STTR Phase II: High Energy and Power Density Supercapacitors Utilizing Electrodes Comprising Nanofibrous Carbon-Carbon Composites

Period of Performance: 01/01/2012 - 12/31/2012


Phase 2 STTR

Recipient Firm

Solarno Inc
153 Hollywood Dr
Coppell, TX 75019
Principal Investigator, Firm POC

Research Institution

University of Texas at Dallas
800 West Campbell Road
Richardson, TX 75080
Institution POC


This Small Business Technology Transfer (STTR) Phase II project will optimize the technology developed in Phase I for the fabrication of composite carbon nanofibers incorporating mesoporous high surface area carbon as an electrode material for supercapacitors utilizing ionic liquid electrolytes.
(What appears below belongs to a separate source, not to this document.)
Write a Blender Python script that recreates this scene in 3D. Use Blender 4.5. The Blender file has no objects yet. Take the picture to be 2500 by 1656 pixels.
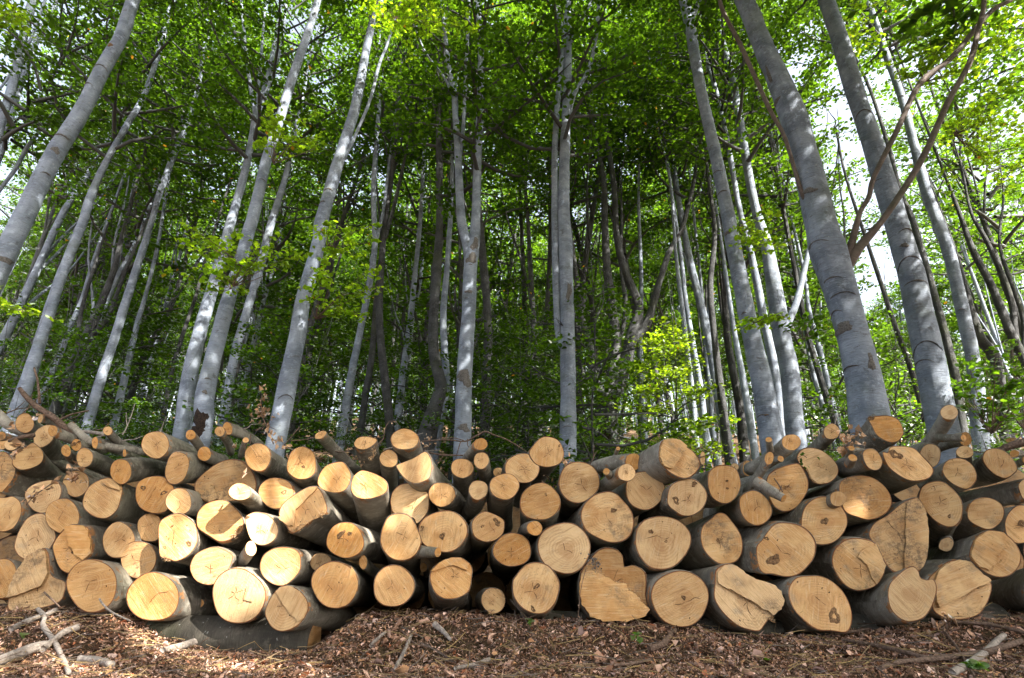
import bpy, math, random
import numpy as np
from mathutils import Vector, noise as mnoise

# ------------------------------------------------------------------ camera, sky, sun, exposure
scene = bpy.context.scene
COL = scene.collection
F_PX, CX, CY = 1300.0, 1250.0, 828.0
PITCH = math.radians(24.7)
CAM = Vector((0, 0, 0.45))
cam_d = bpy.data.cameras.new('camera'); cam = bpy.data.objects.new('camera', cam_d); COL.objects.link(cam)
cam_d.sensor_width = 36.0; cam_d.lens = F_PX / 2500 * 36; cam_d.clip_start = 0.05; cam_d.clip_end = 2000
cam.location = CAM; cam.rotation_euler = (math.pi / 2 + PITCH, 0, 0)
scene.camera = cam
SUN_DIR = Vector((0.58, -0.50, 0.64)).normalized()
sun_el = math.asin(SUN_DIR.z); sun_az = math.atan2(SUN_DIR.x, SUN_DIR.y)
w = bpy.data.worlds.new('World'); scene.world = w; w.use_nodes = True
wn = w.node_tree.nodes; bg = wn['Background']; sky = wn.new('ShaderNodeTexSky')
sky.sky_type = 'NISHITA'; sky.sun_disc = False; sky.sun_elevation = sun_el; sky.sun_rotation = sun_az
sky.air_density = 1.0; sky.dust_density = 6.0; sky.ozone_density = 1.0
hs = wn.new('ShaderNodeHueSaturation'); hs.inputs['Saturation'].default_value = .55
w.node_tree.links.new(sky.outputs[0], hs.inputs['Color']); w.node_tree.links.new(hs.outputs[0], bg.inputs[0]); bg.inputs[1].default_value = 0.15
sl = bpy.data.lights.new('sun', 'SUN'); sl.energy = 5.0; sl.angle = math.radians(0.5); sl.color = (1, 0.93, 0.83)
so = bpy.data.objects.new('sun', sl); COL.objects.link(so)
so.rotation_euler = SUN_DIR.to_track_quat('Z', 'Y').to_euler(); so.location = (20, -14, 30)
vs = scene.view_settings; vs.view_transform = 'Standard'; vs.look = 'None'; vs.exposure = 2.12; vs.gamma = 1
scene.cycles.max_bounces = 8; scene.cycles.diffuse_bounces = 4; scene.cycles.transmission_bounces = 4
scene.cycles.sample_clamp_indirect = 6

# ------------------------------------------------------------------ helpers
FW = Vector((0, math.cos(PITCH), math.sin(PITCH))); UP = Vector((0, -math.sin(PITCH), math.cos(PITCH)))
def ray(u, v): return FW * F_PX + Vector((1, 0, 0)) * (u - CX) - UP * (v - CY)
def at(u, v, y):                                   # a point in the place, y metres ahead
    r = ray(u, v); return CAM + r * (y / r.y)
def mpp(p): return (p - CAM).dot(FW) / F_PX        # metres covered by a pixel there
def radii(path, P):                                # true radius of a round stem seen w pixels wide
    R = []; n = len(P)
    for i, (u, v, w_) in enumerate(path):
        a, b = path[max(i - 1, 0)], path[min(i + 1, n - 1)]; tx, ty = b[0] - a[0], b[1] - a[1]; l = math.hypot(tx, ty) or 1; nx_, ny_ = -ty / l * w_ / 2, tx / l * w_ / 2
        ax = (P[min(i + 1, n - 1)] - P[max(i - 1, 0)]).normalized(); r1, r2 = ray(u + nx_, v + ny_), ray(u - nx_, v - ny_)
        r1 = r1 - ax * r1.dot(ax); r2 = r2 - ax * r2.dot(ax); q = P[i] - CAM; q = q - ax * q.dot(ax)
        R.append(q.length * math.sin(r1.angle(r2) / 2))
    return R
def on_plane(u, v, c, n):
    r = ray(u, v); return CAM + r * ((c - CAM).dot(n) / r.dot(n))
def tag(o, label=None, cat=None, group=None, kind=None):
    if label: o['label'] = label
    if cat: o['category'] = cat
    if group: o['group'] = group
    if kind: o['kind'] = kind
    return o
def empty(name, loc):
    o = bpy.data.objects.new(name, None); COL.objects.link(o); o.location = loc; o.empty_display_size = .1; return o
def obj(name, verts, faces, mats, parent=None, loc=None, smooth=True, uv=None, col=None, fmat=None):
    me = bpy.data.meshes.new(name); me.from_pydata(verts, [], faces)
    if not isinstance(mats, (list, tuple)): mats = [mats]
    for m in mats: me.materials.append(m)
    n = len(me.polygons)
    me.polygons.foreach_set('use_smooth', [smooth] * n)
    if fmat is not None: me.polygons.foreach_set('material_index', fmat)
    if uv is not None or col is not None:
        li = np.empty(len(me.loops), dtype=np.int32); me.loops.foreach_get('vertex_index', li)
    if uv is not None:
        l = me.uv_layers.new(name='UVMap'); l.data.foreach_set('uv', np.asarray(uv, dtype=np.float32)[li].ravel())
    if col is not None:
        a = me.color_attributes.new('par', 'FLOAT_COLOR', 'POINT')
        a.data.foreach_set('color', np.asarray(col, dtype=np.float32).ravel())
    me.update()
    o = bpy.data.objects.new(name, me); COL.objects.link(o)
    if parent is not None: o.parent = parent
    if loc is not None: o.location = loc
    return o
def big_mesh(name, V, quads, mat, col=None):       # numpy quads, fast
    me = bpy.data.meshes.new(name); V = np.asarray(V, dtype=np.float32); Q = np.asarray(quads, dtype=np.int32)
    me.vertices.add(len(V)); me.vertices.foreach_set('co', V.ravel())
    k = Q.shape[1]
    me.loops.add(Q.size); me.loops.foreach_set('vertex_index', Q.ravel())
    me.polygons.add(len(Q)); me.polygons.foreach_set('loop_start', np.arange(0, Q.size, k, dtype=np.int32))
    try: me.polygons.foreach_set('loop_total', np.full(len(Q), k, dtype=np.int32))
    except Exception: pass
    me.materials.append(mat)
    if col is not None:
        a = me.color_attributes.new('par', 'FLOAT_COLOR', 'POINT'); a.data.foreach_set('color', np.asarray(col, dtype=np.float32).ravel())
    me.update(calc_edges=True); me.validate()
    return me
def link(name, me, parent=None, loc=(0, 0, 0), rot=(0, 0, 0), scale=(1, 1, 1)):
    o = bpy.data.objects.new(name, me); COL.objects.link(o); o.parent = parent
    o.location = loc; o.rotation_euler = rot; o.scale = scale; return o
def catmull(P, n, closed=True):
    P = [Vector(p) for p in P]; out = []; m = len(P); rng = range(m) if closed else range(m - 1)
    for i in rng:
        if closed: a, b, c, d = P[i - 1], P[i], P[(i + 1) % m], P[(i + 2) % m]
        else: a, b, c, d = P[max(i - 1, 0)], P[i], P[i + 1], P[min(i + 2, m - 1)]
        for k in range(n):
            t = k / n; t2 = t * t; t3 = t2 * t
            out.append(.5 * ((2 * b) + (c - a) * t + (2 * a - 5 * b + 4 * c - d) * t2 + (3 * b - a - 3 * c + d) * t3))
    if not closed: out.append(P[-1])
    return out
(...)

The Phase I results showed that test devices incorporating our patent-pending carbon fibers have surpassed the performance of commercial supercapacitors and can provide energy densities approaching that of lead acid batteries with superior gravimetric power density. The technology is to be further developed and optimized using lower cost polymer precursors and carbon templates. Achievement of our Phase II goals of 30 Wh/kg at 10 kW/kg (packaged) with consistent performance up to 5x10^5 cycles means that this technology can become the material of choice for application to high-energy, high-power energy storage systems. The broader impact/commercial potential of this project lies in greatly expanding the market for supercapacitors for existing products and enabling new technologies, especially in those areas requiring energy densities that are higher than those provided by current supercapacitors. Such supercapacitors will be well suited for application to the Hybrid Electric Vehicle (HEV) market, including rapid charging stations; frequency regulation for the electric grid; and load leveling for renewable energy sources. Direct societal benefits will come from improving the viability of HEV due to reductions in fossil fuel consumption, improvements in power grid reliability, reducing costs for renewable energy production, and in replacing lead acid batteries. The world demand for supercapacitors is expected to reach $1.2 billion by 2015.